Sprint PCS is offering a 20/20/20 plan whereby customers receive 20 minutes of airtime for $20 per month until 2000, said Bob Kelly, Sprint PCS spokesman. The company also is charging $75 per month for 1,000 minutes of airtime.
AT&T Wireless is offering options like many PCS providers that already have launched service: no annual contract, first incoming minute free, caller ID, voice mail with message indicator and text and numeric messaging.
AT&T Wireless’ coverage includes both Tucson and Phoenix and the main freeway connecting the cities. Sprint PCS will offer service in Phoenix with coverage along the interstate later this month.
AT&T said it intends to launch as many as 10 new markets by the end of the year. It holds some pretty hefty major trading areas, of which the launch of even one would provide more publicity mileage: Chicago, Boston, Detroit, Atlanta and Cincinnati. In some of those markets, a 1900 MHz competitor already has launched a system.
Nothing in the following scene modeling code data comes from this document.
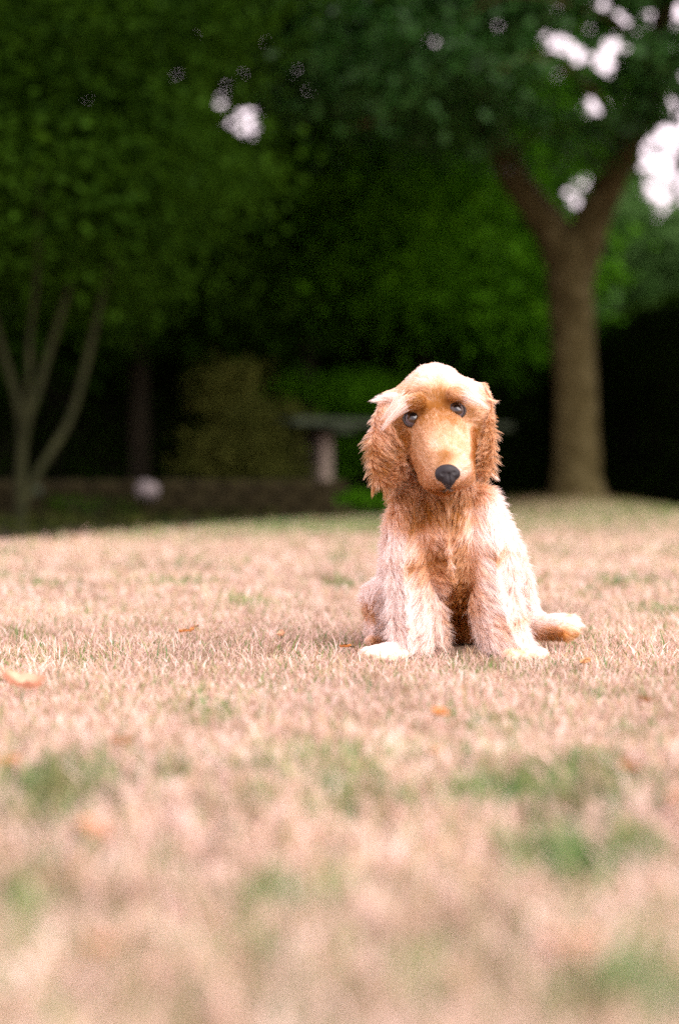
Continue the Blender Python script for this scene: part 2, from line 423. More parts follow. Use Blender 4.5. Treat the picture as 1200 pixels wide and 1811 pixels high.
# far wood, one mass nobody could count
def wood(name, spans, ncl, per, size, pal, seed):
    rs_ = np.random.default_rng(seed)
    C = []
    for (p0, p1, t0, t1, D0, D1, w) in spans:
        k = int(ncl*w)
        px = rs_.uniform(p0, p1, k); D = rs_.uniform(D0, D1, k)
        top = t0+(t1-t0)*(px-p0)/(p1-p0)
        py = top+(HOR+20-top)*rs_.random(k)
        C.append(np.c_[(px-600)/FPX*D, D, CAM_H-(py-HOR)/FPX*D])
    C = np.concatenate(C)
    P = np.repeat(C, per, 0)+rs_.normal(size=(len(C)*per, 3))*np.array([.45, .45, .3])
    P = P[P[:, 2] > .0]
    P = P[keep_mask(P, .2, rs_, size)]
    t = np.clip(rs_.normal(.5, .25, len(P)), 0, 1)[:, None]; pal = np.array(pal)
    me = leaves_mesh(name, P, size, pal[0]*(1-t)+pal[1]*t, .3, .6, rs_)
    o = link(name, me, mat=M_LEAF); tag(o, 'dense dark woodland closing the view far behind the lawn', 'woodland', kind='stuff')
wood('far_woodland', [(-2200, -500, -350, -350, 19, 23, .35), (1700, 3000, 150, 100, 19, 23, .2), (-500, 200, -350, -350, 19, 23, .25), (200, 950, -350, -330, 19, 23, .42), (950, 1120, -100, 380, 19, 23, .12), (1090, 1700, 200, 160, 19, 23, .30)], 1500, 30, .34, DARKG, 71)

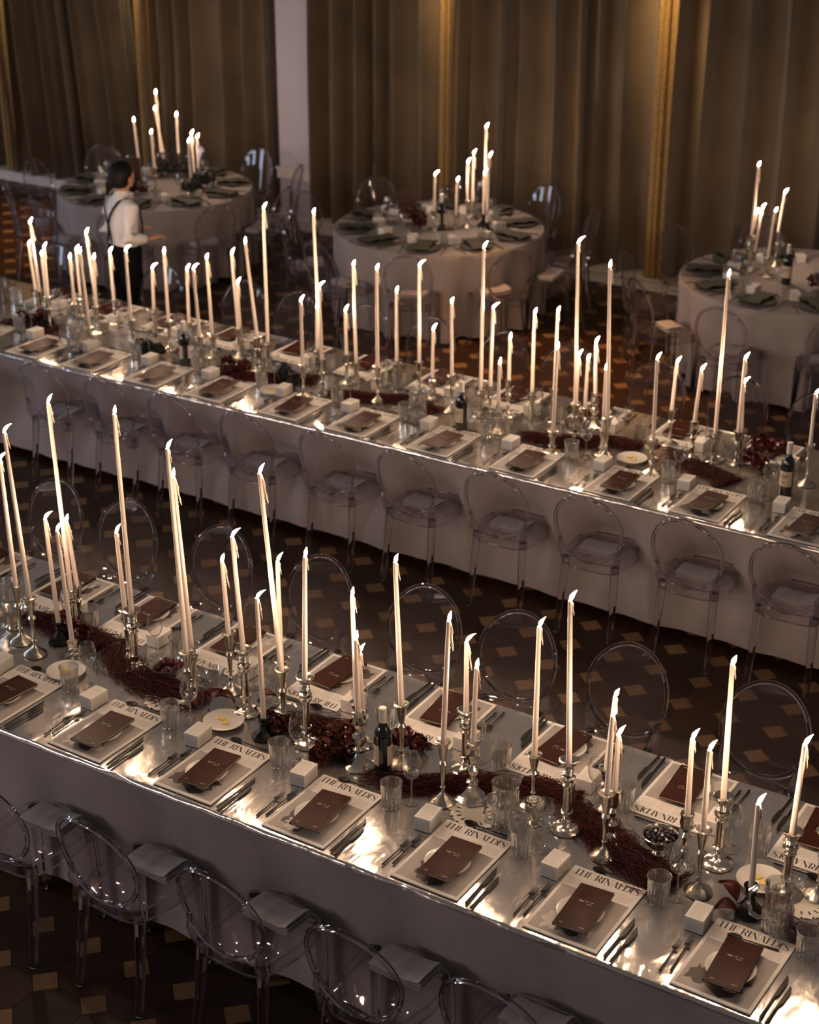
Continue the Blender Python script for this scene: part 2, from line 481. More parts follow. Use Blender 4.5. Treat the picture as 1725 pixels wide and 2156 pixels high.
MIDDLE_CANDLES = [
    (-8.446, 8.47, 0.198, 0.492, -0.022, 'A'),
    (-8.603, 8.59, 0.141, 0.337, -0.02, 'B'),
    (-8.19, 8.29, 0.236, 0.355, 0.002, 'A'),
    (-8.385, 8.47, 0.173, 0.297, -0.007, 'B'),
    (-8.02, 8.37, 0.198, 0.325, -0.006, 'A'),
    (-8.221, 8.65, 0.153, 0.33, -0.007, 'C'),
    (-7.706, 8.17, 0.136, 0.526, -0.026, 'A'),
    (-8.082, 8.65, 0.183, 0.444, -0.029, 'B'),
    (-7.858, 8.41, 0.197, 0.34, 0.01, 'A'),
    (-7.906, 8.65, 0.17, 0.346, -0.005, 'A'),
    (-7.364, 8.21, 0.235, 0.482, -0.005, 'E'),
    (-7.54, 8.65, 0.169, 0.291, 0.005, 'B'),
    (-7.208, 8.41, 0.2, 0.476, -0.003, 'A'),
    (-7.213, 8.63, 0.138, 0.368, 0.004, 'B'),
    (-6.76, 8.19, 0.239, 0.452, -0.02, 'A'),
    (-6.867, 8.45, 0.172, 0.508, -0.013, 'B'),
    (-6.707, 8.53, 0.205, 0.513, -0.022, 'A'),
    (-6.77, 8.63, 0.145, 0.336, -0.005, 'C'),
    (-6.427, 8.37, 0.241, 0.629, -0.053, 'A'),
    (-6.449, 8.51, 0.17, 0.887, 0.001, 'B'),
    (-5.922, 8.17, 0.201, 0.42, -0.004, 'A'),
    (-6.113, 8.63, 0.141, 0.906, -0.023, 'A'),
    (-5.831, 8.25, 0.235, 0.472, -0.008, 'E'),
    (-6.093, 8.57, 0.172, 0.272, 0.003, 'B'),
    (-5.82, 8.51, 0.198, 0.286, -0.005, 'A'),
    (-5.788, 8.57, 0.138, 0.633, -0.01, 'B'),
    (-5.465, 8.33, 0.239, 0.617, -0.001, 'A'),
    (-5.526, 8.65, 0.169, 0.455, -0.002, 'B'),
    (-5.332, 8.61, 0.205, 0.626, -0.002, 'A'),
    (-5.209, 8.57, 0.143, 0.307, 0.001, 'C'),
    (-4.984, 8.43, 0.239, 0.461, -0.008, 'A'),
    (-4.801, 8.47, 0.175, 0.883, 0.001, 'B'),
    (-4.746, 8.49, 0.199, 0.49, 0.005, 'A'),
    (-4.578, 8.29, 0.134, 0.295, 0.002, 'A'),
    (-4.64, 8.53, 0.244, 0.261, -0.001, 'E'),
    (-4.52, 8.61, 0.174, 0.49, -0.001, 'B'),
    (-4.379, 8.63, 0.202, 0.49, 0.002, 'A'),
    (-4.155, 8.19, 0.136, 0.495, 0.007, 'B'),
    (-4.116, 8.39, 0.241, 0.967, -0.024, 'A'),
    (-4.191, 8.55, 0.168, 0.306, 0.002, 'B'),
    (-4.092, 8.47, 0.199, 0.297, 0.004, 'A'),
    (-4.114, 8.65, 0.224, 0.317, -0.012, 'C'),
    (-3.857, 8.29, 0.239, 0.896, -0.032, 'A'),
    (-3.891, 8.31, 0.172, 0.349, -0.003, 'B'),
    (-3.532, 8.21, 0.196, 0.483, -0.008, 'A'),
    (-3.617, 8.65, 0.223, 0.285, 0.009, 'A'),
    (-3.406, 8.49, 0.243, 0.31, 0.016, 'E'),
    (-3.306, 8.57, 0.173, 0.924, 0.001, 'B'),
    (-3.177, 8.59, 0.2, 0.432, 0.002, 'A'),
    (-3.18, 8.65, 0.185, 0.284, -0.013, 'B'),
    (-2.724, 8.51, 0.244, 0.297, -0.001, 'A'),
]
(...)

AT&T Wireless operates cellular systems in a number of large cities, including New York City, Las Vegas, St. Louis and Philadelphia; it has cellular clusters along the West Coast, throughout Utah and Colorado, and along the Florida peninsula. It has a fat Southwestern cluster including Oklahoma, Texas and Louisiana. The company launched digital cellular service in most of its markets last October using the Digital PCS name.
Sprint PCS has 42 markets operating with recent launches in New York and Dallas.